February has turned out to be a very exciting month for folks living on this side of the coastal mountain range. For one thing, it’s been extraordinarily wet, in at times damaging proportions.

For example, Highway 154 will likely be closed to traffic through the middle of next month, due to a washout near Cachuma Lake, caused by a flooded culvert.

That’s the bad news, and more in a moment about the closure’s effects on North County residents.

The good news is that all the rain we’ve had has raised the water level at Cachuma Lake, which is the primary reservoir for South Coast water customers, and critically important to Santa Ynez River downstream replenishment, all the way to the Lompoc Valley.

The water level at the lake continues to rise with every rainfall, and the reservoir is now more than half full — a vast improvement over the disappearing lake late last year.

More water in Cachuma also is good news for folks who like to fish. The season's second trout planting took place at Cachuma Lake a few days ago. Recent rains and the resulting runoff are bringing up the water level, enhancing the fish habitat and bringing back a green hue to the region’s landscape. With the lake’s water volume slowly increasing, anglers can look forward to wider coves, deeper channels and better access to shoreline areas as they go after those newly-planted fish.
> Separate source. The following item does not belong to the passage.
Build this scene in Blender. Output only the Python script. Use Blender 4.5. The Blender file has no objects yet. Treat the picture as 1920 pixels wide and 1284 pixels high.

Although Highway 154 is shut down at Paradise Road — and will be for a while longer as Caltrans clears clogged drainage and repairs damage from heavy rains — the road is open from Highway 101 at the Los Olivos turnoff all the way down to the lake. Travelers can also reach Highway 154 via Highway 246 from Highway 101 in Buellton, which likely will increase the volume of traffic passing through Solvang. Drivers and pedestrians need to stay alert.

About that clogged culvert and flooded stretch of Highway 154. It serves as a reminder to local folks who must commute to the South Coast and beyond just how important having two ways to drive south truly is.

It also reminds us all that we live in a place that can, and does have periodic disasters, and if one of our established escape routes is not available, we need to have a contingency plan.

In some ways, having Highway 154 temporarily out of commission is a minor blessing, because it makes us think ahead, have a plan A and a plan B, maybe even a place C.

The timing of California’s multiple-disaster possibilities tends to be sporadic and sudden, especially if the disaster is earthquake-related. One minute you’re going about your business, and the next minute you’re knocked to the ground and scrambling for cover. If a major quake strikes this region, especially anywhere around Cachuma Lake, it’s almost a certainty that Highway 154 will not be an escape option.

Wildfires usually give residents more time to react, but they still require a detailed strategy that needs to be planned and discussed with the entire family, and stressing the importance of reacting and moving quickly. Not to do so could prove to be a fatal mistake.

The rainy season will soon wind down, Highway 154 will reopen and life will return to normal — if there is such a thing as “normal” for Californians, whose state motto probably should be something like, “Expect the unexpected.”

Meanwhile, enjoy the extra rain, maybe get in a little trout fishing. But never, ever stop planning for the next disaster.